Cardanol and Eugenol Sourced Sustainable Non-halogen Flame Retardants for Enhanced Stability of Renewable Polybenzoxazines

摘要

Olefin bonds participate in co-reaction with the benzoxazine functionality of the monomer and is appeared as one of the strategies to affect the crosslink density of a polybenzoxazine network. In general, the double bond incorporation in starting material is usually catalysed by expensive, rare earth metals affecting the sustainability of the reaction. The natural abundance of feedstocks with inherent double bonds, may be a powerful platform for the development of novel greener structures, thus holds inspiring potential and applicability in polymers. Here, we report the design, synthesis and characterisation of biobased non-halogen flame retardant consisting of naturally occurring phenols, eugenol (E) and cardanol (C).
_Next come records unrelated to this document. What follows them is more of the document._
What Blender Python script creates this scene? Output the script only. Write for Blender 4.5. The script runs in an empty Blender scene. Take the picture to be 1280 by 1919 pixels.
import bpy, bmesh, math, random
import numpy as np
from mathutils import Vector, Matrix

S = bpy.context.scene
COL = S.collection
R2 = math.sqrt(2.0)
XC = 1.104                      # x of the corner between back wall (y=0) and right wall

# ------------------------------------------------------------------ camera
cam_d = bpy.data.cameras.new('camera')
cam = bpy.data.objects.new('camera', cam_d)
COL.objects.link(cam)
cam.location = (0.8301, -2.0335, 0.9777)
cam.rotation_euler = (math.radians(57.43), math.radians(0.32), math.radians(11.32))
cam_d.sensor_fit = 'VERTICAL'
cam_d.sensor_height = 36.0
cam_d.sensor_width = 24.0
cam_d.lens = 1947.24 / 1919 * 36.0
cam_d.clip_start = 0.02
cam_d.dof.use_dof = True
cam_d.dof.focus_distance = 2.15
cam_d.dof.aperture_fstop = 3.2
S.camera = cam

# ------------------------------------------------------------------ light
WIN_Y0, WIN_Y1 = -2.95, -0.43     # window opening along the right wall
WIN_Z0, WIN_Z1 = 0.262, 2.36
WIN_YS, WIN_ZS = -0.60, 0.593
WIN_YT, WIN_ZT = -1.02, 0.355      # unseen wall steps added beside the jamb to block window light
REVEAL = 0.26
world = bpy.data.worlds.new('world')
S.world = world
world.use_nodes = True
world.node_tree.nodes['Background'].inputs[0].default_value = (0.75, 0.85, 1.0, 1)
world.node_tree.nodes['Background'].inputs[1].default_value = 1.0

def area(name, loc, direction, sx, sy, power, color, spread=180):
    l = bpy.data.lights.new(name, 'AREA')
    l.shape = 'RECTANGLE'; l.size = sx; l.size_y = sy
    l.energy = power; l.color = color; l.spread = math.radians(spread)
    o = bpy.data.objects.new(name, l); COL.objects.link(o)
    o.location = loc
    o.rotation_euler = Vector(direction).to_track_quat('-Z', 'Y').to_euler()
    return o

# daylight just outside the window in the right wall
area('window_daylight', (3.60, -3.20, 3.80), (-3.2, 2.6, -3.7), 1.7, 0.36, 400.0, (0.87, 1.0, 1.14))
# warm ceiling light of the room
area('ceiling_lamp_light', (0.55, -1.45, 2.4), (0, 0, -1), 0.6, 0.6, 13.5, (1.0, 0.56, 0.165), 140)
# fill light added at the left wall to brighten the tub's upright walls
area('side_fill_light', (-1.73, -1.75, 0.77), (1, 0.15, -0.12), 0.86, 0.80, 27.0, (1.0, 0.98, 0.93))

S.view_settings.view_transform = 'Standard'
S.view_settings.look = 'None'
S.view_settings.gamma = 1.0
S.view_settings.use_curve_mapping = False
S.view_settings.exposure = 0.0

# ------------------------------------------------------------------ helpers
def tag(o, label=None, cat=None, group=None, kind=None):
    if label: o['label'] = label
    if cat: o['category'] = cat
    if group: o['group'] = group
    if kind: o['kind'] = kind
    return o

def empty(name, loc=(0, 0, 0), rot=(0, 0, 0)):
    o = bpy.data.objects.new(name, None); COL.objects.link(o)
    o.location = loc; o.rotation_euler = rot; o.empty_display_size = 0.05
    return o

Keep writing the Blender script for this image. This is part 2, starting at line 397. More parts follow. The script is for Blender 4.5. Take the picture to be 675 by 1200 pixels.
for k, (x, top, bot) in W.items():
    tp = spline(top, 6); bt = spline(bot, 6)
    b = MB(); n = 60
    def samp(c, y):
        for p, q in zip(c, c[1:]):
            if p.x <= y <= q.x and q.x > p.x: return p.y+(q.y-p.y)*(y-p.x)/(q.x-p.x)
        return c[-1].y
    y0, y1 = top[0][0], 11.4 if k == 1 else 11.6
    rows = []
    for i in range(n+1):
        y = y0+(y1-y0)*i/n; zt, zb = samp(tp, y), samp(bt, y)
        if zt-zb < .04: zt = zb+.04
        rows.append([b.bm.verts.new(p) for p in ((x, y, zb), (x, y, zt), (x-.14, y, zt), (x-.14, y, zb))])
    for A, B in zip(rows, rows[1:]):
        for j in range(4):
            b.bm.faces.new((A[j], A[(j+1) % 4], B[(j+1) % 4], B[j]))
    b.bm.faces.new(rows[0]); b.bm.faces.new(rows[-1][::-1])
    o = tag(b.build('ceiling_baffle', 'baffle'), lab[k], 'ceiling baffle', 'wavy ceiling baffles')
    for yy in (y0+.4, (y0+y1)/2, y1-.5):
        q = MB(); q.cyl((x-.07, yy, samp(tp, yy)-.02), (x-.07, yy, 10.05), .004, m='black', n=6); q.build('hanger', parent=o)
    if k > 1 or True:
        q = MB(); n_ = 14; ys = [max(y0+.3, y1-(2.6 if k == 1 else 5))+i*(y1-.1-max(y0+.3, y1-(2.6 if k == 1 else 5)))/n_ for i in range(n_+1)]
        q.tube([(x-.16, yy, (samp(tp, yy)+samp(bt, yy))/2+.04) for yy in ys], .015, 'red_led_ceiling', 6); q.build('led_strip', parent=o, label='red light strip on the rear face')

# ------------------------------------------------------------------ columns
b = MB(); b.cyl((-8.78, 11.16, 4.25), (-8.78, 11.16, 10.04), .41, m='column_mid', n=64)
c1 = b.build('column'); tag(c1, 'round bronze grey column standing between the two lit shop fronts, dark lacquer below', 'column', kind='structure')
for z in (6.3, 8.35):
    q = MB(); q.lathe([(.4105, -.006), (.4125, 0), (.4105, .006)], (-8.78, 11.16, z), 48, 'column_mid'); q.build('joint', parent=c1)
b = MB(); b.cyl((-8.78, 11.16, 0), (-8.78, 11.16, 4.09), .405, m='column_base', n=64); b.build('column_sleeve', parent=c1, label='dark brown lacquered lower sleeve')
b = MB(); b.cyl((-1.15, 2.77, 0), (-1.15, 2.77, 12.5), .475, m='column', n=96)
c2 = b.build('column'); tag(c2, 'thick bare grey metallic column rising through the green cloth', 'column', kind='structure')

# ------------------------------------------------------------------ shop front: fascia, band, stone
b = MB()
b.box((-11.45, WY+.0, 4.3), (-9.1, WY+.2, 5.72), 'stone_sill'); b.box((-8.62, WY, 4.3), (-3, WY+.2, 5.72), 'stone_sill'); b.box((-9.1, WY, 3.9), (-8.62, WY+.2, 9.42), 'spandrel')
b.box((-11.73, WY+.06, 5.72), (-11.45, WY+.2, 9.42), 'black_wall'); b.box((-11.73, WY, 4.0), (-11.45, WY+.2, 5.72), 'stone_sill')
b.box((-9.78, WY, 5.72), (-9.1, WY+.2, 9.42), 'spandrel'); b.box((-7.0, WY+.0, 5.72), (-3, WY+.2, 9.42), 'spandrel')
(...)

The presence of covalently linked phosphazene (P) core allowed synthesis of hexa-functional flame retardant molecules, abbreviated as EP and CP. The chemical structures of the synthesised EP and CP was confirmed by Fourier transform infrared (FTIR), nuclear magnetic resonance (1H, 13C, 31P NMR) and single crystal XRD (only in the case of EP). Their polymerisation with cardanol sourced tri-oxazine benzoxazine monomer, C-trisapm, was followed by FTIR, NMR and DSC studies. The thermal stability and flame retardant properties of the hybrid phosphazene-benzoxazine copolymers was determined by thermogravimetry analysis (TGA), limiting oxygen index (LOI), vertical burning and smoke density analyses. SEM images of the char residues of the polymers with or without addition of reactive phosphazene molecules confirmed the intumescent flame retarding mechanism. Current work highlights the utility of sustainable origin non-halogen flame retardant (FR) molecules and their utility in polybenzoxazine chemistry.